You Can't Save Her
A cogent reason to avoid trying to save bad women
A real world example of a Captain, a Ho, and his failure to save her.
There was this girl that I grew up with and everyone wanted her. She turned me down as well as a bunch of my friends. She described us as boring or lames. She ended up dating a scammer. He knocked her up and just disappeared. Fast forward a few years and she is hitting up one of my boys to finally give him a chance to go out with her.
So, you already know how this is going to go, right? Even those of you who are good, kind-hearted Deltas, who think the best of everyone and have never met an attractive woman you couldn’t somehow put on a pedestal must know how this is going to go, right?
I wish I could say he turned her down but he ended up dating her until she cheated on him
Quelle surprise! Cue the shocked face!
Never forget that women possess neither empathy nor gratitude. Not only is it not in their nature, their survival depends upon their dynamism. To put it in sports terms, they have “cornerback memory”. Just as the cornerback cannot function correctly if he does not promptly forget the previous play on which he was burned by the opposing wide receiver and reset, a woman cannot navigate the complicated shoals of her social world without focusing on what lies before her, not what lies in the distant past of yesterday.

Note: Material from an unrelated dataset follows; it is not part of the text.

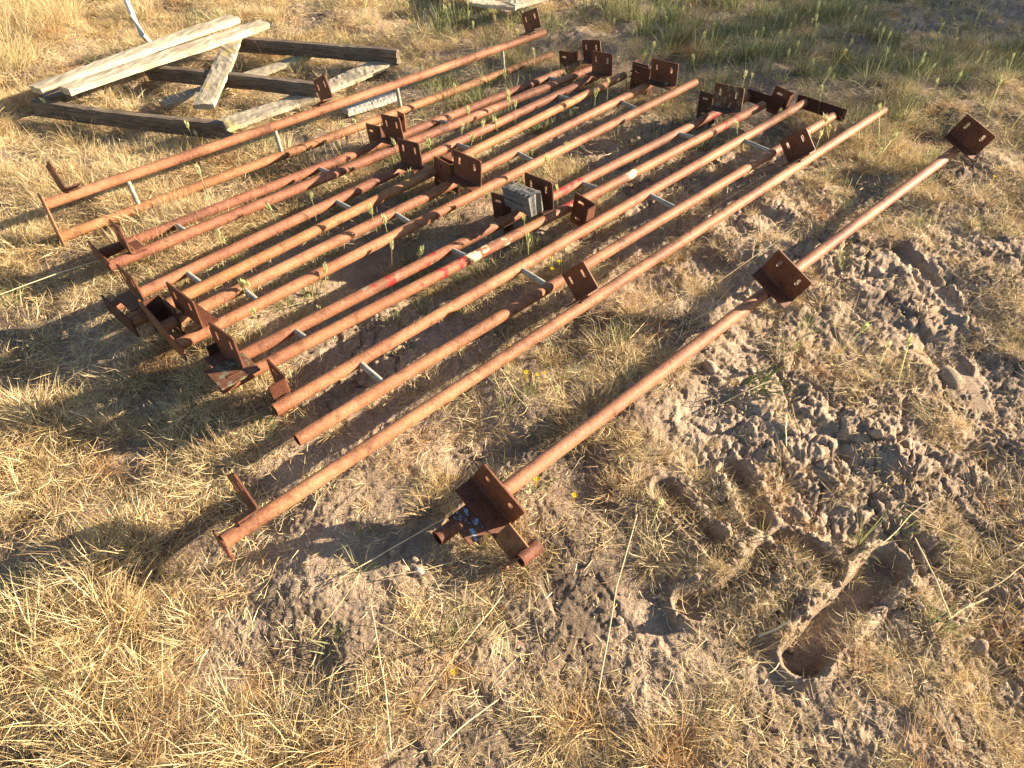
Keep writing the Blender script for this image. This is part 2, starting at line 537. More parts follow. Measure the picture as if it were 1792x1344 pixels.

As Janet Jackson said, “what have you done for me lately?”
However - and this is very important - there is absolutely no point whatsoever in doing any of these things:
Informing a woman about the nature of women.
Complaining to a woman about her failure to behave according to male standards.
Criticizing a woman for failing to demonstrate qualities she does not possess.
Expecting a woman to exhibit gratitude or modify her behavior in any way in response to giving her something or providing her with a service.
Taking offense when a woman fails to show any interest in your feelings, emotions, or perspective.
In fact, it is not only a mistake, it is a category error to place any trust in anything that comes out of a woman’s mouth, whether it is positive or negative. What a woman expresses is indicative of how she feels at the moment, and nothing else. The female capacity for rationalization is very highly developed; only VHIQ and UHIQ men can even begin to approximate the average woman’s ability to rationalize and convince herself of the truth of a falsehood.
This, for example, is how a woman can, quite genuinely, convince herself that her friend’s divorce is good for the children, despite all of the historical, statistical, and personally observable evidence to the contrary. The enthymeme - or emotional pseudo-syllogism - is constructed thusly.
Major Premise: The personal happiness of their mother is good for the children.
Minor Premise: My friend will be personally happier if she divorces her husband.
Conclusion: It will be good for her children if my friend divorces her husband.
The correct way to manage female dynamism is to stay the course. A good woman will follow her husband’s lead, regardless of what she might say about it or about him. These are the pick-me girls and the ride-or-die chicks whose loyalty to their man is as admirable and unshakeable as it is mysterious to the average man.

If you’re fortunate enough to encounter a woman who is willing to ride or die with you, never forget that the level of trust and loyalty she is showing you vastly exceeds that which any man will ever have in you, but is much more important than her natural inability to feel empathy or gratitude. Don’t worry about her reasons. You won’t understand them anyhow. Actions always speak louder than words, and this is particularly true for women, although Ruth, the original Ride-or-Die girl, did beautifully articulate both her essence and her future actions.
Intreat me not to leave thee, or to return from following after thee: for whither thou goest, I will go; and where thou lodgest, I will lodge: thy people shall be my people, and thy God my God: Where thou diest, will I die, and there will I be buried: the LORD do so to me, and more also, if ought but death part thee and me.
– Ruth 1:16



what a great article! I shall immediately forward this to several women I know who absolutely need to... oh, wait.
Last night I heard a hidden gem of truth from an old sitcom dad, "Women think they deserve everything you give them, son."
The dad was treated as clueless by the show, of course, but the statement was spot-on.